** begin Records for the task **

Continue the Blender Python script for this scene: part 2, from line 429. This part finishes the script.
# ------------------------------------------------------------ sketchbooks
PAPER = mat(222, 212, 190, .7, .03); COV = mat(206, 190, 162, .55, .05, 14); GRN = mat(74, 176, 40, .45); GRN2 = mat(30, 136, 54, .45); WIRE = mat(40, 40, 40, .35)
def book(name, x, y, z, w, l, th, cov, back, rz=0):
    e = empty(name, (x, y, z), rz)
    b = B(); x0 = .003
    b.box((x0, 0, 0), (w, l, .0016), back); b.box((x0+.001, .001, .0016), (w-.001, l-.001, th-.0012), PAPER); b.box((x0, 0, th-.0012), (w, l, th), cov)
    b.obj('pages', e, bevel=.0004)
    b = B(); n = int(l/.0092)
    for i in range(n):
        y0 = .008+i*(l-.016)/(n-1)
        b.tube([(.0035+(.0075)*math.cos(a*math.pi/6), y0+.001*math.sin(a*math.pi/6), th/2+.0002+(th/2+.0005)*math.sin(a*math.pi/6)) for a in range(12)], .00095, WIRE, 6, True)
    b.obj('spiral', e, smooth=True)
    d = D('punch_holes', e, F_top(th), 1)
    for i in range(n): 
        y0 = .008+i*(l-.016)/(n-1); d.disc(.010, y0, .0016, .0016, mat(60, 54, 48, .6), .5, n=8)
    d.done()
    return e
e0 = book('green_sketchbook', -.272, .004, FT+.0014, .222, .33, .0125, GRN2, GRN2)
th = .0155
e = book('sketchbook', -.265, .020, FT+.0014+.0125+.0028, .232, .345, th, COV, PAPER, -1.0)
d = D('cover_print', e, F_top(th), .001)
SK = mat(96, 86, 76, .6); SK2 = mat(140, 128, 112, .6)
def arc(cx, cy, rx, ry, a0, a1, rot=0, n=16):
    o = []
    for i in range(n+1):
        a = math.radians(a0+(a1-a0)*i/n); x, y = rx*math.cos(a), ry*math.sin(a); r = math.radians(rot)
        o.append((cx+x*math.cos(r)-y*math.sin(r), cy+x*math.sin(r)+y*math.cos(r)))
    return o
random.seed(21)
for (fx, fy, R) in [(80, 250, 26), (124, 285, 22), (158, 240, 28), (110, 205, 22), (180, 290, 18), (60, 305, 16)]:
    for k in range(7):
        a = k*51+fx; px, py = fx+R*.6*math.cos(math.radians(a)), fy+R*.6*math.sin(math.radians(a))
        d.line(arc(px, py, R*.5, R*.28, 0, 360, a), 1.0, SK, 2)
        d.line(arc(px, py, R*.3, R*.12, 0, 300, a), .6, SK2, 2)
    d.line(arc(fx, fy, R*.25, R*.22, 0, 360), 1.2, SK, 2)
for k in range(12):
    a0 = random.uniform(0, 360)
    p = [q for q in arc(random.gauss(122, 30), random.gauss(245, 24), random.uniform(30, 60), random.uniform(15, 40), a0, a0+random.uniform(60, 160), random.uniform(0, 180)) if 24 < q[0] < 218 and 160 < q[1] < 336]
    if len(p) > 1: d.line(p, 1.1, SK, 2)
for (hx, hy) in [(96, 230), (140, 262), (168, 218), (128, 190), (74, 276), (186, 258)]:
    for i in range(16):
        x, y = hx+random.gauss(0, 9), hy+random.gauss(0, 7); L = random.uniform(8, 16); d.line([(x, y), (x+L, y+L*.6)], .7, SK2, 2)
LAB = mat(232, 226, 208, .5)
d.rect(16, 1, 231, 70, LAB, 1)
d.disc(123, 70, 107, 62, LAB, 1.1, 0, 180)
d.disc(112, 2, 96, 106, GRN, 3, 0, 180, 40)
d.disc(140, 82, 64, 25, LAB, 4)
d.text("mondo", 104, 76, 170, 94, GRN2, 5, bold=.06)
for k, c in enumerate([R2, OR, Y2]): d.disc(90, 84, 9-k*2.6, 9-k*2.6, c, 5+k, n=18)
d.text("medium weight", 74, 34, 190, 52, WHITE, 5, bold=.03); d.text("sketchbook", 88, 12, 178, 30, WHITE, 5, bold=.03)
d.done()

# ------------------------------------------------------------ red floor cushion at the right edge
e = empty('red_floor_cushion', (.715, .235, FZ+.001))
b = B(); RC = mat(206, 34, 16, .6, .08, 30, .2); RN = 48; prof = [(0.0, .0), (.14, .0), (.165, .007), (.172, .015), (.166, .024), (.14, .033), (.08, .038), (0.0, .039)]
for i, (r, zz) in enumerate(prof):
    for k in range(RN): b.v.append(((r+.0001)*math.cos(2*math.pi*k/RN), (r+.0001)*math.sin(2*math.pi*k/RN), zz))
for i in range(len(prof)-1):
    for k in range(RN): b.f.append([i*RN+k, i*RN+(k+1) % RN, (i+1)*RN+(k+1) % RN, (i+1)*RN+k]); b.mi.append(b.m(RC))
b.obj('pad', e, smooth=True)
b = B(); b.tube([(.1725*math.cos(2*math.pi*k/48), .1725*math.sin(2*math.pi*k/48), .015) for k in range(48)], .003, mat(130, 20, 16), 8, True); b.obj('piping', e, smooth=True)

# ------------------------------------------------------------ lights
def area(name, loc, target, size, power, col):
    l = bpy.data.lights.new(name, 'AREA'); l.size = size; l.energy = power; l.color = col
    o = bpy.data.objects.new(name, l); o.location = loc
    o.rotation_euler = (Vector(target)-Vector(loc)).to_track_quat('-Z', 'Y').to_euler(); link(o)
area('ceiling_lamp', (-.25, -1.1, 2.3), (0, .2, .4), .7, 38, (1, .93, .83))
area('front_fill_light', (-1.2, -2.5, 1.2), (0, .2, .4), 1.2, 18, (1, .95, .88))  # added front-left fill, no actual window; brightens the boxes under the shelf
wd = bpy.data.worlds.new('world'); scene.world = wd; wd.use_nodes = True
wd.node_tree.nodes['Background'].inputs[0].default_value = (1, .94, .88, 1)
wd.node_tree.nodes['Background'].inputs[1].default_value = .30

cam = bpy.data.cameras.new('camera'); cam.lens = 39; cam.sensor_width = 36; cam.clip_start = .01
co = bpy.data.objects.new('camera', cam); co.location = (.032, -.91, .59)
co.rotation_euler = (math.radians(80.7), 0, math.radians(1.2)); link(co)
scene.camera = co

** end Records for the task **
** begin Records for the task **

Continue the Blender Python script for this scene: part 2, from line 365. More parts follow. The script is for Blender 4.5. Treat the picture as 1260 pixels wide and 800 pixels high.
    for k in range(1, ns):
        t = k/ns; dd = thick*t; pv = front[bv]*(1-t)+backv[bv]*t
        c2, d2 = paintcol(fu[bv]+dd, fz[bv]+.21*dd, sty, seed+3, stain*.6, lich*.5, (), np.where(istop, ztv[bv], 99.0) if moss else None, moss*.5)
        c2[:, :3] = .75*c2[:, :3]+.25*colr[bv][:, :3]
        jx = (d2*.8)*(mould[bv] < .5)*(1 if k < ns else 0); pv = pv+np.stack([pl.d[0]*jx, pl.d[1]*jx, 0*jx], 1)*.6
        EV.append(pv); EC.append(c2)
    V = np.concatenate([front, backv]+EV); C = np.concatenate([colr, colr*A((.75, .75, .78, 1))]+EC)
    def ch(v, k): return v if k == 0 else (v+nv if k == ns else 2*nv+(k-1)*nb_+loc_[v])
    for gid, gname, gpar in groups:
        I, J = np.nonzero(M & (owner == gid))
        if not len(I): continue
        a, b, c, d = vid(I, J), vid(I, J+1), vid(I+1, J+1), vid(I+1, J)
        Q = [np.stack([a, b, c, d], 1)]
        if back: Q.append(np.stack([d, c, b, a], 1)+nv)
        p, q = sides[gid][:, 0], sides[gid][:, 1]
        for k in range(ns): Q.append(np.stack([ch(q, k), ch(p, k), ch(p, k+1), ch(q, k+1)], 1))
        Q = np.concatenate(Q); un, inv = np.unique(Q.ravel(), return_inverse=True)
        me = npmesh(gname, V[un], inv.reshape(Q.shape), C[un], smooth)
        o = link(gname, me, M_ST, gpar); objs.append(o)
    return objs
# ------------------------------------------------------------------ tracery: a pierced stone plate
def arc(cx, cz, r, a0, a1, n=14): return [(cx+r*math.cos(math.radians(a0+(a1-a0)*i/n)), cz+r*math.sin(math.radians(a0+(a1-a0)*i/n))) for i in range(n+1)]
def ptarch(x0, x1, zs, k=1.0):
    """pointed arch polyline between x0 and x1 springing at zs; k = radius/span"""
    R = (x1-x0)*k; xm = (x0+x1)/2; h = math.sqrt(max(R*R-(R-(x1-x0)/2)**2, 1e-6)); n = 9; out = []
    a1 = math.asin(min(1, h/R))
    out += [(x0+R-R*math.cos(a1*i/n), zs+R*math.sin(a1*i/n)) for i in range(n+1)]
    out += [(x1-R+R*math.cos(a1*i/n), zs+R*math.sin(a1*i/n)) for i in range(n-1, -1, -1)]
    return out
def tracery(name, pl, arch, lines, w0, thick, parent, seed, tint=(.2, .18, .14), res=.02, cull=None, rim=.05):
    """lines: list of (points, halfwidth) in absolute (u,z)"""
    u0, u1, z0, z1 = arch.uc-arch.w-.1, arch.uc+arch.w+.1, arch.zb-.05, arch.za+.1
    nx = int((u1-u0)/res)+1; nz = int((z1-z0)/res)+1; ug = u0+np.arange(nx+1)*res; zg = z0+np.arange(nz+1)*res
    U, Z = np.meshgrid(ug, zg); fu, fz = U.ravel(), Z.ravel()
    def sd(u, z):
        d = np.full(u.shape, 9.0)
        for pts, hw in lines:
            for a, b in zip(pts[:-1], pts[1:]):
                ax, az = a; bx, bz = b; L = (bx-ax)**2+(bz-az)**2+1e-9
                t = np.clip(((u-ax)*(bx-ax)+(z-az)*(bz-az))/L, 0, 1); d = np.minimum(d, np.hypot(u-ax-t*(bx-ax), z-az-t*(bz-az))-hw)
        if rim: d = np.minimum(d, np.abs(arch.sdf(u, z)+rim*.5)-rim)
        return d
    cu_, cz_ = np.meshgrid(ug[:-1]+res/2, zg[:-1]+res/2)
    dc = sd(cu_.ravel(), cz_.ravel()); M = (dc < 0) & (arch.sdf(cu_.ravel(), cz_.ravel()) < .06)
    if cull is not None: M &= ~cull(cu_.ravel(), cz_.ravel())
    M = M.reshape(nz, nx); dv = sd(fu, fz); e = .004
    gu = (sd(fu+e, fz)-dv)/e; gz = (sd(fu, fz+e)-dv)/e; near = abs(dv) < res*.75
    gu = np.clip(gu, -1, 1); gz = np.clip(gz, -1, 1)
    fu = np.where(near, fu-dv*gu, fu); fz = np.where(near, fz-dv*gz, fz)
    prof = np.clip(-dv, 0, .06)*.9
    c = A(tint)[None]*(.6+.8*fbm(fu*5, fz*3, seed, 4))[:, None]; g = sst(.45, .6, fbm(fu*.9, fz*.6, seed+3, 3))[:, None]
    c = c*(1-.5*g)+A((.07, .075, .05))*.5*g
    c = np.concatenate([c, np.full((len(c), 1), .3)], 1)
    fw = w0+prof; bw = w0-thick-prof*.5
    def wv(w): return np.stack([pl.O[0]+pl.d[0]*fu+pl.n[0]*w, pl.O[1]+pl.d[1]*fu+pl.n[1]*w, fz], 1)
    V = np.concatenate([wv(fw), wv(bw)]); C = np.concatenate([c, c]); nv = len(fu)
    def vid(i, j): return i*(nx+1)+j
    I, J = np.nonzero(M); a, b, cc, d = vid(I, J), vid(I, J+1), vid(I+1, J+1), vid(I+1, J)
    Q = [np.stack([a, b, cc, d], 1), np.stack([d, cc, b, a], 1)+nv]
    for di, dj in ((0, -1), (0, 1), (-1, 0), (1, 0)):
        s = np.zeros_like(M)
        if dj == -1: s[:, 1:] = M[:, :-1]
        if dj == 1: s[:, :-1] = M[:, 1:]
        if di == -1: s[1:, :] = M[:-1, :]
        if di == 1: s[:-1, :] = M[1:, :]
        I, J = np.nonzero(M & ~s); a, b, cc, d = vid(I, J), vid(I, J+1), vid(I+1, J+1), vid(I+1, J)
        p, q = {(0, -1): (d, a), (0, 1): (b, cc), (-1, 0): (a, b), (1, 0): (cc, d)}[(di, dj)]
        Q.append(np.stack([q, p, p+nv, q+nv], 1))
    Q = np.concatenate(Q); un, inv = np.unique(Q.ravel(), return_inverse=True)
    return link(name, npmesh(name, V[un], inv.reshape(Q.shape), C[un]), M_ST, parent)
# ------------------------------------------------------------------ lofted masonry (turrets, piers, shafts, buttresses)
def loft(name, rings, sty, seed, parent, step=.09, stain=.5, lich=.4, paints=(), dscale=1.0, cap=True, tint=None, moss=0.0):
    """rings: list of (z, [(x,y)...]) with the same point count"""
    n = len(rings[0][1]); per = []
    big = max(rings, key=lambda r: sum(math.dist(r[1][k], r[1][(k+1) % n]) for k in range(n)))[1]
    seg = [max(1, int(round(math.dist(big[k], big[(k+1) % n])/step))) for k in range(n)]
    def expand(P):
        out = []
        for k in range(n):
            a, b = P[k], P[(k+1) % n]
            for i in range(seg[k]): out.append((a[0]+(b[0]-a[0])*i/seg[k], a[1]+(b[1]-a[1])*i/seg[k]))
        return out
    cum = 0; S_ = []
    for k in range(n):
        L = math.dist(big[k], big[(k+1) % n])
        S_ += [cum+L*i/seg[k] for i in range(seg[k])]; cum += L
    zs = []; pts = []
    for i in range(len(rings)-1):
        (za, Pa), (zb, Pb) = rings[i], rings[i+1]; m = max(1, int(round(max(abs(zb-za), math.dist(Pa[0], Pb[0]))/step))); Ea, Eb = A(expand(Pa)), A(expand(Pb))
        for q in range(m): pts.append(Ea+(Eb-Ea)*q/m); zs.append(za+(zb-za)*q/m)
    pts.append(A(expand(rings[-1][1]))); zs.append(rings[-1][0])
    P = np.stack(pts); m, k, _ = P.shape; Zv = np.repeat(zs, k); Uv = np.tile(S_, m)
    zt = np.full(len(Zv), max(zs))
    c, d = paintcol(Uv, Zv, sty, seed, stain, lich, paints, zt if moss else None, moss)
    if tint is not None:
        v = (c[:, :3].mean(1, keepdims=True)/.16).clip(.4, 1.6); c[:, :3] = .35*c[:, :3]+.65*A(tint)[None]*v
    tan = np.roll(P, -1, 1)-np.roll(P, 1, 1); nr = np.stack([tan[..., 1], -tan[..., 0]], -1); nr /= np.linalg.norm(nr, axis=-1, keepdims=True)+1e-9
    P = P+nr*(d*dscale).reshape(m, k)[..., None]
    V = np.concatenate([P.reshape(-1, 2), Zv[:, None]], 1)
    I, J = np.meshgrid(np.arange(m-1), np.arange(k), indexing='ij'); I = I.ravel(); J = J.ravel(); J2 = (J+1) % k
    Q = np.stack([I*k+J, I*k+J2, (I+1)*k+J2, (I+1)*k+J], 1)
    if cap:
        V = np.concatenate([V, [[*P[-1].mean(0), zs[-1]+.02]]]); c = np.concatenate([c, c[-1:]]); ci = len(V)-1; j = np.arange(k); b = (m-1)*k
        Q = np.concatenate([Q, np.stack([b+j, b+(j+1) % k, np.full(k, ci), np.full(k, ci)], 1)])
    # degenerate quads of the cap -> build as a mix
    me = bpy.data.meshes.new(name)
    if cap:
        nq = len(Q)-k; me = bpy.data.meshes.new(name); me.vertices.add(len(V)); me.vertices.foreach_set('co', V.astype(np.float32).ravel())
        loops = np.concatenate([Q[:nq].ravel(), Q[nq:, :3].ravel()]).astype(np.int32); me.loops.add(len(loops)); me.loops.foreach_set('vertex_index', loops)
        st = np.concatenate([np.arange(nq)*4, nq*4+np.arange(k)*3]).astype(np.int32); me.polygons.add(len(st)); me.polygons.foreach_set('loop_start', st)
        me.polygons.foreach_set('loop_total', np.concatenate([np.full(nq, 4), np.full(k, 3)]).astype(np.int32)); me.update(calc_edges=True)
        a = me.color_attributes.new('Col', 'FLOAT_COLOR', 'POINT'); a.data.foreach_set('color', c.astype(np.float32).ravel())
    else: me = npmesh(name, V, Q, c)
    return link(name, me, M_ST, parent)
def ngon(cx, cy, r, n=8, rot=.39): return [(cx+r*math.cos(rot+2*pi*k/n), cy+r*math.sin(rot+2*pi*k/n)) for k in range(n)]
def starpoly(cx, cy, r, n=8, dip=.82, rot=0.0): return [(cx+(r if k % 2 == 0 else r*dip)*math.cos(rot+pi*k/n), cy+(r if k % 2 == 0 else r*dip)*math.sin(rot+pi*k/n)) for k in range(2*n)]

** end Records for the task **

◆ Exercise goal
Search the listing for the word "script". Copy every line in which it occurs.

◆ Expected answer
Continue the Blender Python script for this scene: part 2, from line 429. This part finishes the script.
Continue the Blender Python script for this scene: part 2, from line 365. More parts follow. The script is for Blender 4.5. Treat the picture as 1260 pixels wide and 800 pixels high.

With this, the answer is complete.